>> Start Data to process

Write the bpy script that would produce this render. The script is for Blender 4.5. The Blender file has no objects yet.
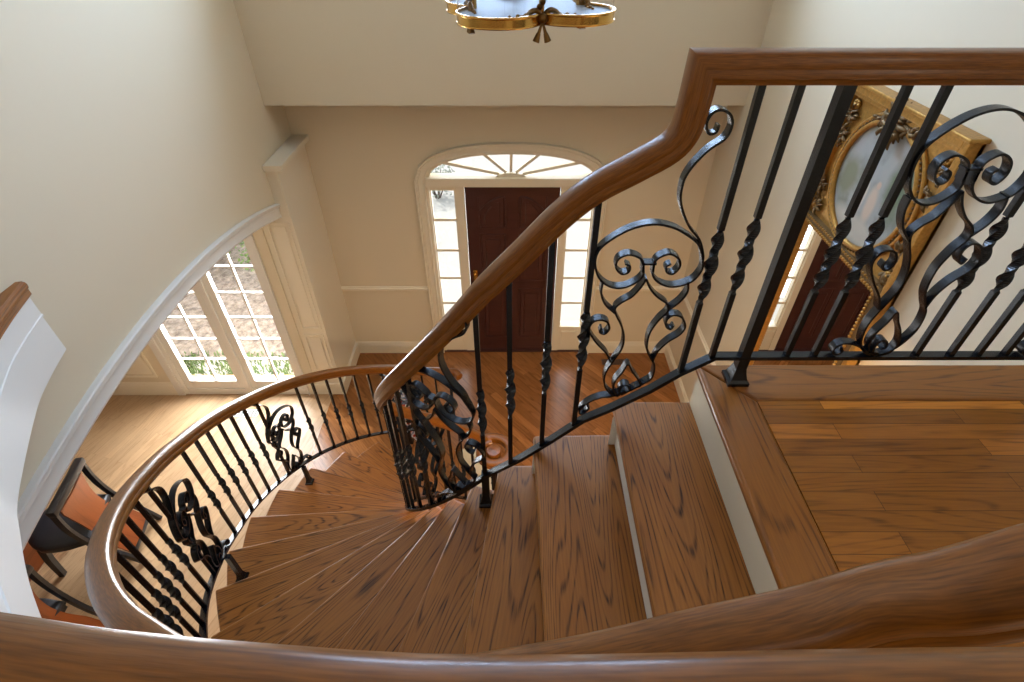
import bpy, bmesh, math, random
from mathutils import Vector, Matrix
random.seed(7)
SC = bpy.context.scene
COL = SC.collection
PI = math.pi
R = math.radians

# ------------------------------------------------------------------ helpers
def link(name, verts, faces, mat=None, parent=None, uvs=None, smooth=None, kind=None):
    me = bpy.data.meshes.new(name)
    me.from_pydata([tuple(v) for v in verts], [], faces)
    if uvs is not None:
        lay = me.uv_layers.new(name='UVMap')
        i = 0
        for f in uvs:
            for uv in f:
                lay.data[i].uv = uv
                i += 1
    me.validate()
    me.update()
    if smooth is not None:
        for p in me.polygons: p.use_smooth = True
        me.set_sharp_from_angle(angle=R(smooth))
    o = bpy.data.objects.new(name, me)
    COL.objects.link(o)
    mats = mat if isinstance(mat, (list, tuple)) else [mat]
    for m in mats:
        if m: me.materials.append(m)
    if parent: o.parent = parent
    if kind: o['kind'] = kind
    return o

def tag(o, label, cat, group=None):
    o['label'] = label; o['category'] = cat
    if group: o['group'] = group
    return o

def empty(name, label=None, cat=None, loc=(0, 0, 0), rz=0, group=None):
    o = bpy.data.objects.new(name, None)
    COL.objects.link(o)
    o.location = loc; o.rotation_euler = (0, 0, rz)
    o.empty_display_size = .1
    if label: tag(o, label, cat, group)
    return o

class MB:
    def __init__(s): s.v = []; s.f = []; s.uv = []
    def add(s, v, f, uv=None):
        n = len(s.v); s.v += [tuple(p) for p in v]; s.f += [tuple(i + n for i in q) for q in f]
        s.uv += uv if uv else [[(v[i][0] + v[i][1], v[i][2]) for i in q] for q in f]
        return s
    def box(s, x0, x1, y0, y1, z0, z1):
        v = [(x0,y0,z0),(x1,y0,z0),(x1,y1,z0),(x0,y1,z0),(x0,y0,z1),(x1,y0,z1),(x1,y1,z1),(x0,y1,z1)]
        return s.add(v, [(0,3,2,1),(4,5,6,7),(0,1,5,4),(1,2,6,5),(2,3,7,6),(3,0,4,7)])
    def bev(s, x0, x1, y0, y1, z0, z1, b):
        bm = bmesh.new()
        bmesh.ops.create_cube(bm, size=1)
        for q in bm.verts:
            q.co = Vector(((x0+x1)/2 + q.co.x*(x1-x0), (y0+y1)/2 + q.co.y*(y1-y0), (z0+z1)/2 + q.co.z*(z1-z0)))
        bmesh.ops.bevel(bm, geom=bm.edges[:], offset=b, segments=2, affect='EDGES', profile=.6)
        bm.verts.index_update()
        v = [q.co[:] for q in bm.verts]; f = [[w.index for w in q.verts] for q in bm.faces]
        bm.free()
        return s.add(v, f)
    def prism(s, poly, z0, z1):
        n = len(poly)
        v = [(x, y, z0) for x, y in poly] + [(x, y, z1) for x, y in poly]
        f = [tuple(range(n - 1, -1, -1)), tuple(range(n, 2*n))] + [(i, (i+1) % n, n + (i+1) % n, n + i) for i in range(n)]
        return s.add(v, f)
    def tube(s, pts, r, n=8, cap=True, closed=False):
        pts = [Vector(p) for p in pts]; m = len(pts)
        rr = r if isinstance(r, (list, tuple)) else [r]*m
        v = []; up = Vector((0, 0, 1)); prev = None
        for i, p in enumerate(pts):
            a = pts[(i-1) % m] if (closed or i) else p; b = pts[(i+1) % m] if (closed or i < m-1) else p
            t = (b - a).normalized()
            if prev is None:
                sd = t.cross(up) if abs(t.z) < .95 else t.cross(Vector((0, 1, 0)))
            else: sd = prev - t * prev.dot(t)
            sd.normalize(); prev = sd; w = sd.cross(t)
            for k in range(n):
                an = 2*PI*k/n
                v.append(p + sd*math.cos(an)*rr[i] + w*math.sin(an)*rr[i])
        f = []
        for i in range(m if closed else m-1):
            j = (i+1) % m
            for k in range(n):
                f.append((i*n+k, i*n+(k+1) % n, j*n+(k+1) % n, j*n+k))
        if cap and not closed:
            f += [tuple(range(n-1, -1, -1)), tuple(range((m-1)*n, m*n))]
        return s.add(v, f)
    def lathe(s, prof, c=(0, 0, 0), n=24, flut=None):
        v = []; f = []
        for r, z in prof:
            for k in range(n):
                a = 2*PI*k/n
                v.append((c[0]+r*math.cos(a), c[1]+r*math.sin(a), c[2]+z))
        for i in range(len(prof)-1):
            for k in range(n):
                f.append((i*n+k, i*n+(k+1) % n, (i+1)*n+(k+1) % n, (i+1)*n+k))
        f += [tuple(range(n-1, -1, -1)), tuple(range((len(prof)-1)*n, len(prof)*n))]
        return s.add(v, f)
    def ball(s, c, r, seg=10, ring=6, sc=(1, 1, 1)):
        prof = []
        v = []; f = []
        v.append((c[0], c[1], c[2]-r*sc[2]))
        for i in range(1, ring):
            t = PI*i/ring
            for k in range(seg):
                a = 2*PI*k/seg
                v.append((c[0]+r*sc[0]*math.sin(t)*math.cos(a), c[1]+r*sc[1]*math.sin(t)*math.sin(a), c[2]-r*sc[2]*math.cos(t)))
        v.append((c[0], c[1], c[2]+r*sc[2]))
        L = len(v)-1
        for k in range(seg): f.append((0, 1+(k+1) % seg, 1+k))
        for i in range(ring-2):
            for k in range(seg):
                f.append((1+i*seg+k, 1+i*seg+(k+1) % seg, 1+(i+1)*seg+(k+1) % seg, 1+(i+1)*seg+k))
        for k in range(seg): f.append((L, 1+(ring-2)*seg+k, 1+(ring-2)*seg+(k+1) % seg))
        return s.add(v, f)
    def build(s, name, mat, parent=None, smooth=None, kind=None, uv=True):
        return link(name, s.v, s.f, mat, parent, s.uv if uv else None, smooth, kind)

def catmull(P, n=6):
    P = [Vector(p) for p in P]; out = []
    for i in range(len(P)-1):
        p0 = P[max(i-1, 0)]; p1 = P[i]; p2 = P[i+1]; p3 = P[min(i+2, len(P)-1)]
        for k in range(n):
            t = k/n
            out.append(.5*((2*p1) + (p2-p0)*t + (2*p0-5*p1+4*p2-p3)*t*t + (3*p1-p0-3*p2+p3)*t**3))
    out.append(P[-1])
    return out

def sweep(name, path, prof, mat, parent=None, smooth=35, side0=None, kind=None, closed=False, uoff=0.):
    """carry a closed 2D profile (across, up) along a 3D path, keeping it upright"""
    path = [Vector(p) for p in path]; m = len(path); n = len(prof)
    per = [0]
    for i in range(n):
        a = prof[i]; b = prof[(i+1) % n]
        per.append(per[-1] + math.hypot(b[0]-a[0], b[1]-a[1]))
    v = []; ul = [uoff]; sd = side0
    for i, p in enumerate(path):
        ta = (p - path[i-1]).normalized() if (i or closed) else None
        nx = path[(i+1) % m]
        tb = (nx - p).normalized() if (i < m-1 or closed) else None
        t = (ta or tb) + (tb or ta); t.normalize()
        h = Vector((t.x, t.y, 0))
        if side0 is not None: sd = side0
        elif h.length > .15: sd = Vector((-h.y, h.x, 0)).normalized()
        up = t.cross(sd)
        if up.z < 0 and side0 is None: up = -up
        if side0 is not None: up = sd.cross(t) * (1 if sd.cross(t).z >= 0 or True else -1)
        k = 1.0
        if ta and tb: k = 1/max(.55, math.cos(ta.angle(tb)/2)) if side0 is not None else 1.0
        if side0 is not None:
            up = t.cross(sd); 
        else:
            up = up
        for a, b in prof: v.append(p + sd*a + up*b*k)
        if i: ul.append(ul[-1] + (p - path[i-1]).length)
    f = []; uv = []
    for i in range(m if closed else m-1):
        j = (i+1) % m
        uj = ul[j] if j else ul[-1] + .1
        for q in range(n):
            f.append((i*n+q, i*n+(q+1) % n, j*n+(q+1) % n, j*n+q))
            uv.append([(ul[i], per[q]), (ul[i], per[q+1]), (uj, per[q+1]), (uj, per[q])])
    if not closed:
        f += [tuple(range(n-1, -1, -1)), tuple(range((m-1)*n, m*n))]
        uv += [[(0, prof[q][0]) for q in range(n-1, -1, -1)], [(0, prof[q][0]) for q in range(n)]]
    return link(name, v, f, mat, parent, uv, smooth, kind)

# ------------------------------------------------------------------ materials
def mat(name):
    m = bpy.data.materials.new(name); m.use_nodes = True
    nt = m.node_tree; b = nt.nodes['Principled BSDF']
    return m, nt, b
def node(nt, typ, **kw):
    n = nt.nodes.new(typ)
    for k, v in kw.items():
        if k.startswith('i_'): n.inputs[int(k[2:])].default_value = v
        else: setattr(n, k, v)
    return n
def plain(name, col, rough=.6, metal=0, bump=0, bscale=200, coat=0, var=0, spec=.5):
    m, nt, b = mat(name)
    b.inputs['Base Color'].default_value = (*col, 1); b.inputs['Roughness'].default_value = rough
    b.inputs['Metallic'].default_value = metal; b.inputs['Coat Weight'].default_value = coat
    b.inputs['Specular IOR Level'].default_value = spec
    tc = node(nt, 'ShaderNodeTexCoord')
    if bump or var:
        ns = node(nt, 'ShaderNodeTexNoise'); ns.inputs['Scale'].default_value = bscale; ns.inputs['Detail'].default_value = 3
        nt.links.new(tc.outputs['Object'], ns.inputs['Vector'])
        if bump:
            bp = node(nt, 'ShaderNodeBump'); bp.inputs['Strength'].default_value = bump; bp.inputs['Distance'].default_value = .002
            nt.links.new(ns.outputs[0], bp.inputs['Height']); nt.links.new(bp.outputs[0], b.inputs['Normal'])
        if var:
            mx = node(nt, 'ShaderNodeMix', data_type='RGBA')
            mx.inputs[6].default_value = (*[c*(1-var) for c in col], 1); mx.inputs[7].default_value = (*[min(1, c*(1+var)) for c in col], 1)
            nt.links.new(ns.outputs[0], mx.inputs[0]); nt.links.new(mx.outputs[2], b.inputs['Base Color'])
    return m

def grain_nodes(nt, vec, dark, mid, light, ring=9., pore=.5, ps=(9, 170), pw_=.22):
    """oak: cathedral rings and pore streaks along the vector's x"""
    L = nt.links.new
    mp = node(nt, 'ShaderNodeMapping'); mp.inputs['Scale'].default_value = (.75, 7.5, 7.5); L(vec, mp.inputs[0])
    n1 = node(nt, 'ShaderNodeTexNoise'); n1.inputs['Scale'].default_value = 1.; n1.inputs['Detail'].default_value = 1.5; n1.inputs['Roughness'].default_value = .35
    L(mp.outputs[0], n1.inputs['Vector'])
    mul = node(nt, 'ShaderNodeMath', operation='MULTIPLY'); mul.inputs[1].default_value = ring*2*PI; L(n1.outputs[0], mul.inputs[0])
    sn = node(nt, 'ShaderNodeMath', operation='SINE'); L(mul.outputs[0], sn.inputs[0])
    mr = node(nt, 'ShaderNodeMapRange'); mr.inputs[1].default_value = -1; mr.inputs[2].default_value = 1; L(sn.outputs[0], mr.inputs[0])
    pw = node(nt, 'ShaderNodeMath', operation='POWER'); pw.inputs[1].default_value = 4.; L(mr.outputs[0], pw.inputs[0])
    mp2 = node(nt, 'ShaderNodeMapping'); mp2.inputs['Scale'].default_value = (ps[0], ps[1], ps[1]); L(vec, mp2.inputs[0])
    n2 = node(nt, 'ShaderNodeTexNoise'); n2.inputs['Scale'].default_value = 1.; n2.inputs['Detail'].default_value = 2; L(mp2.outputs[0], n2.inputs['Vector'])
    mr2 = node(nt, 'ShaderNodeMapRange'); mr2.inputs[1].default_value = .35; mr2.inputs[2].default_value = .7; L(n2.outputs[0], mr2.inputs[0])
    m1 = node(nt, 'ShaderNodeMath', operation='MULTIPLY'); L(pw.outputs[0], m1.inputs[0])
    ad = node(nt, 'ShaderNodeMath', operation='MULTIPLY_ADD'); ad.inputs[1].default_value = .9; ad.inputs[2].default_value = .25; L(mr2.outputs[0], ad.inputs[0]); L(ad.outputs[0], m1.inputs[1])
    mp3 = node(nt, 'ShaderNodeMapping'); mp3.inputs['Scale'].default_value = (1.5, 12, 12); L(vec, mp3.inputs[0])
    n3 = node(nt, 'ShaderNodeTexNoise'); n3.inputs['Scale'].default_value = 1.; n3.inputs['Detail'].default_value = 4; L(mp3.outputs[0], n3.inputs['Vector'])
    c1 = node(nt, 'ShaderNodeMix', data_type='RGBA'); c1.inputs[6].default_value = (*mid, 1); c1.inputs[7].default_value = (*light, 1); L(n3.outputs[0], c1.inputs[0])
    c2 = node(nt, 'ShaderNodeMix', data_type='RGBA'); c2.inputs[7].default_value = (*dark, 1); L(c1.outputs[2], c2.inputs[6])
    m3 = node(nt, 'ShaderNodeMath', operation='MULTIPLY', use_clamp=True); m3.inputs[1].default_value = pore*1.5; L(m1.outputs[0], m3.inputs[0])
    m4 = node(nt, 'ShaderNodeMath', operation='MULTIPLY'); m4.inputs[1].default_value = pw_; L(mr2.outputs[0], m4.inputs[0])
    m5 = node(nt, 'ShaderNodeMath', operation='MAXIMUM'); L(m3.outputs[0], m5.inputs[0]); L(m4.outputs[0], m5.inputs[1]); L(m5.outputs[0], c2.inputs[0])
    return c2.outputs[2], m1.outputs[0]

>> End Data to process
>> Start Data to process

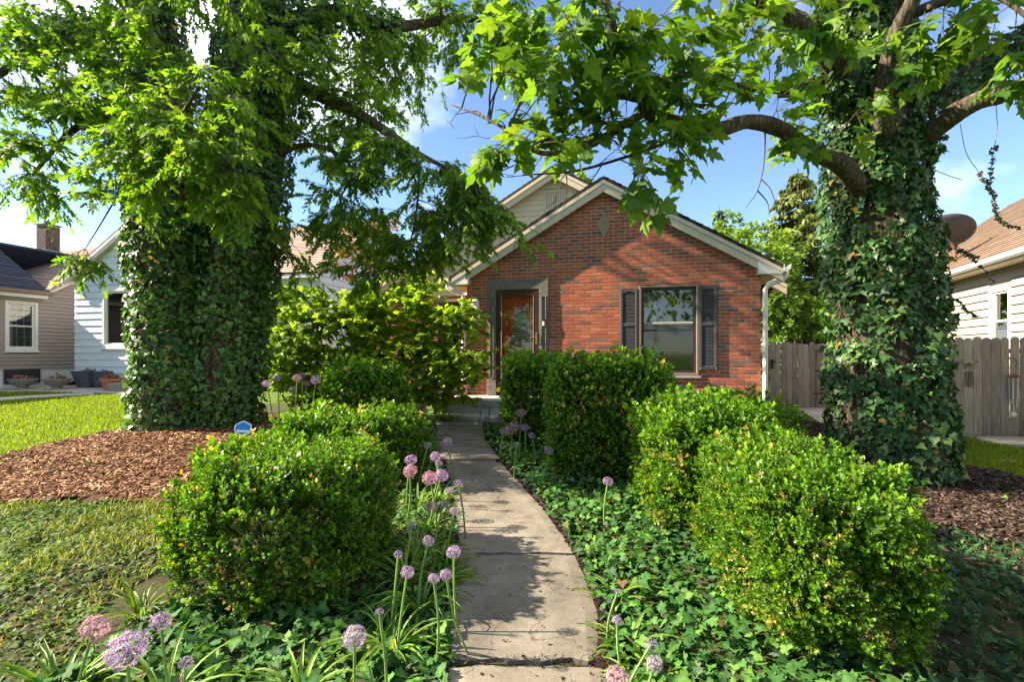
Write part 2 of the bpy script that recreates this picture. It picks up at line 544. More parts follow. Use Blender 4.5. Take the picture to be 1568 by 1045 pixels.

>> End Data to process

-- Task directions --
Your job is to reproduce the lines from the one with "Write the bpy" through the one with "R = math.radians", both kept, exactly as they are. Leave out the pictures.

-- Written answer --
Write the bpy script that would produce this render. The script is for Blender 4.5. The Blender file has no objects yet.
import bpy, bmesh, math, random
from mathutils import Vector, Matrix
random.seed(7)
SC = bpy.context.scene
COL = SC.collection
PI = math.pi
R = math.radians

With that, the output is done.